Parfois, nos émotions nous trahissent. Il nous faut un modèle qui est plus objectif. Et puis pour répondre à la question sur la nécessité de mon rôle… Eh bien, mon objectif, c'est de poser les bonnes questions pour avoir une vérité fiable. Il faut toujours se demander si ce qu'on a devant nous est un portrait fidèle de la situation.
Vous l’avez mentionné, le volet humain est très important dans vos dossiers. Comment arrivez-vous à prendre du recul sur toutes les affaires que vous traitez?
Ça peut arriver qu'il y ait des dossiers qui vont venir chercher notre émotivité et on ne comprendra pas pourquoi. Ça, sincèrement, comme avocat, on ne l'apprend pas. C'est le travail d'une vie, c'est le travail humain de la profession, d’apprendre à s'écouter et d’identifier quand on a peur d'être trop impliqué.
Est-il déjà arrivé que vous refusiez un dossier par crainte qu'il vous touche trop personnellement ?
Pour ma part, je vais plutôt refuser un dossier parce que ça ne fonctionne pas avec la personnalité du client. Avant même les faits, je sais si ça va marcher avec un client, si je le crois ou non. Ça va être le cas quand sa personnalité, ses exigences et ses demandes ne s'accordent pas avec ma manière de travailler.

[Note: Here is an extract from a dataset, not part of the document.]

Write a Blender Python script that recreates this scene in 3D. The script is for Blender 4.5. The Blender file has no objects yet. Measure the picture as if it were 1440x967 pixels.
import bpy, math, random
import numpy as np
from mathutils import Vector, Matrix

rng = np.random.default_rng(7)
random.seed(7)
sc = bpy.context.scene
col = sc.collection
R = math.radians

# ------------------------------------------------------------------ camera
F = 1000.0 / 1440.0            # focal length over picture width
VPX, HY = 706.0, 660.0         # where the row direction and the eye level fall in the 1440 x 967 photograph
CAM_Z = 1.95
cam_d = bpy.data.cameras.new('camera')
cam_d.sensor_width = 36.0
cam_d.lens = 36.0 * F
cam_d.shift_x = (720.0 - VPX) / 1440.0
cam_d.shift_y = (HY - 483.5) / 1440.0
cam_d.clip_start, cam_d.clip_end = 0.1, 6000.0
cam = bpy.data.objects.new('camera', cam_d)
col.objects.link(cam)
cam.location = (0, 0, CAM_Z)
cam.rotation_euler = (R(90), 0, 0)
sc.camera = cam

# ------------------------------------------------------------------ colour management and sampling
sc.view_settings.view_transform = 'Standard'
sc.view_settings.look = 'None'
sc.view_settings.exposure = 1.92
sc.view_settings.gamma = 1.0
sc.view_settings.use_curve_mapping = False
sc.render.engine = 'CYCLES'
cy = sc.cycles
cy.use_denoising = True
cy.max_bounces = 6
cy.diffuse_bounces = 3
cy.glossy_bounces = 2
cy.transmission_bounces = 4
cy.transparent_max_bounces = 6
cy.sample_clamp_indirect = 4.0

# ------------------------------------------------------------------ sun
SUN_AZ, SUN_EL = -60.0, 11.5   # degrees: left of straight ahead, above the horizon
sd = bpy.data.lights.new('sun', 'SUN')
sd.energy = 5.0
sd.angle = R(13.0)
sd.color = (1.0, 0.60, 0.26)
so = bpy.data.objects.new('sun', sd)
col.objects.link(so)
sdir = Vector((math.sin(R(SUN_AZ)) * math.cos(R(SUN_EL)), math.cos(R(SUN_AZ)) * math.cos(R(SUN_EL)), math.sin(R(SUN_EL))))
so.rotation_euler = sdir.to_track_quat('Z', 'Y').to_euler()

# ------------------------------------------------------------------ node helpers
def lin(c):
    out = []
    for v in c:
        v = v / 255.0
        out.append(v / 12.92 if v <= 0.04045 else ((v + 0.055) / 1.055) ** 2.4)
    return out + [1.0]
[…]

Dans votre quotidien, vous êtes constamment confrontée à des situations de détresse humaine. Après toutes ces années de pratique, comment restez-vous animée par votre métier? Finalement, comment gardez-vous la flamme?
Chaque dossier est tellement différent, il n'y a pas de redondance. On travaille toujours dans l'urgence, toutes les situations qui nous arrivent doivent être traitées au plus vite. La flamme je la trouve dans mon envie d'aider les gens à trouver des solutions.
On va aider nos clients à tirer des leçons, on ne se gêne pas pour faire passer des messages. Finalement, je trouve qu'on contribue à rendre la société meilleure. Ce que je dis à mes clients à chaque fois, c’est : « Le plus beau cadeau que tu puisses me faire, c'est de ne pas me rappeler ».